Quote:
Originally Posted by fountainAtlas Ninja,
I agree the B will have more chance of success. But why not be C? If you are truly committed than you can take the remaining 128 hours of your work week to pursue your dreams. And if there comes a time when you have to choose between your business and your job, choose your business. In many jobs it takes few offenses to get fired. So use sick days to your advantage and work like a mad dog in your off hours.
After this reply I think what I am trying to get is clear and I think I understand your point as well.
I enjoyed this discussion and I hope you found it helpful. |
But "C" is trying to 'ease in' into his own business. And that's not what we are discussing here. The discussion is about those who go cold turkey
Quote:
Originally Posted by seeker5 What about a balanced life? What about love? What about deep discussions with other people? What about heart-to-heart discussions? What about taking a walk in nature? What about spending serious time on Personal Development? What about your mind staying at peace without becoming a mad-house of busy-busy-busy-busy?
Sure some people can do what you suggest - work regular 40 hour, and then put 30 hours on their own time to fullfill their passion. I know I couldn't, I need time for the other aspect of life. Life, to me, can't just be about work. Thus, this path of working 40 hours at a job, and then 30 hours on a second business wouldn't work for me. |
My thoughts exactely. Writing takes a lot out of me. It's not the typing: I could keep that up for hours before losing feeling in my fingers

. It's the creative process: I begin writing, the inspiration starts to flow, more and more ideas pop up in my head and I type like a mad-woman to keep up with the story that is playing like a movie in my head. At this point, I'm completely into my work and you would need to violently shake my shoulder or spray me with the gardenhose to get my attention. Eventually, I reach a point where I'm spend, usually the end of the chapter. I slow down, end the chapter and feel like I've just ran a marathon. It feels great and I walk around the rest of the day with a big silly grin on my face, but I need to rest before another 'burst'.

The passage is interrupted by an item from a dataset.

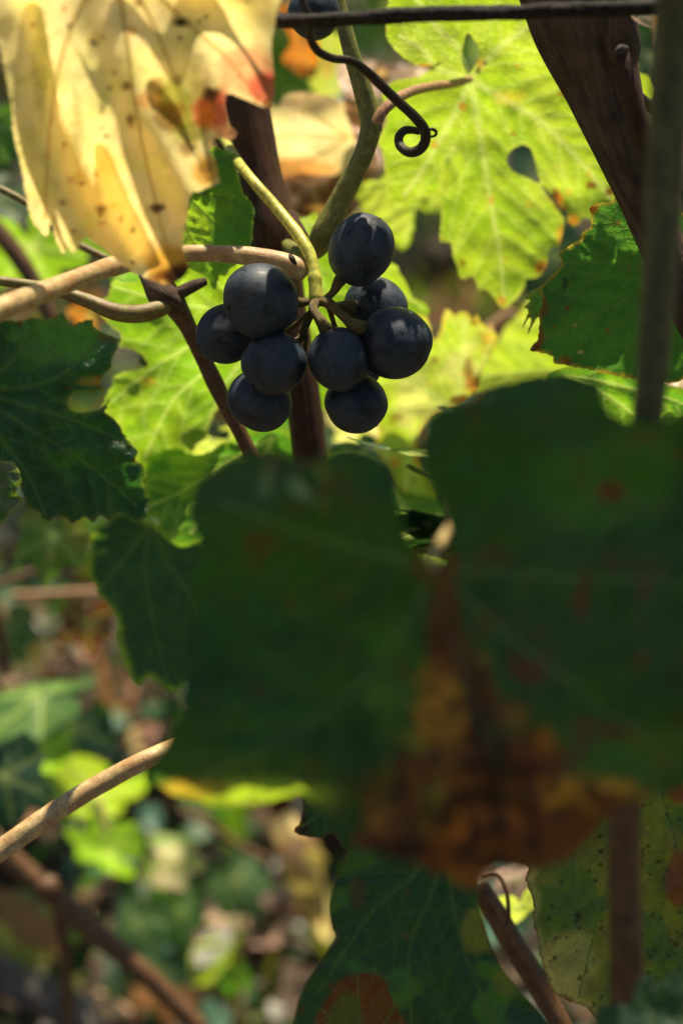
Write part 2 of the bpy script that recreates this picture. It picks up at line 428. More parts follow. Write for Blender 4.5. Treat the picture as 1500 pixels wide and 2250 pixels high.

I can't relax and write in the morning if I know I need to catch my train, and it would be extremely hard to get into 'the zone' in the evening, if I have just gotten home from a soul-sucking job and all I want to do is eat, watch tv and sleep. Weekends, I would need to recover. Nothing will drain me of my energy more than a 'tolerable' job, and compared to my true love, ALL jobs fail to rank above 'tolerable'. I would find a way if forced to (I'm currently in college, but I have worked a full-time job before), but I think it would be better for me if I try to avoid cubicleland as much as possible. Strangely, I don't have the feeling that it is going to be a problem. It's not going to be easy, but if I keep at it, I can make it happen. There has never been anything that has ever felt as 'right' as this.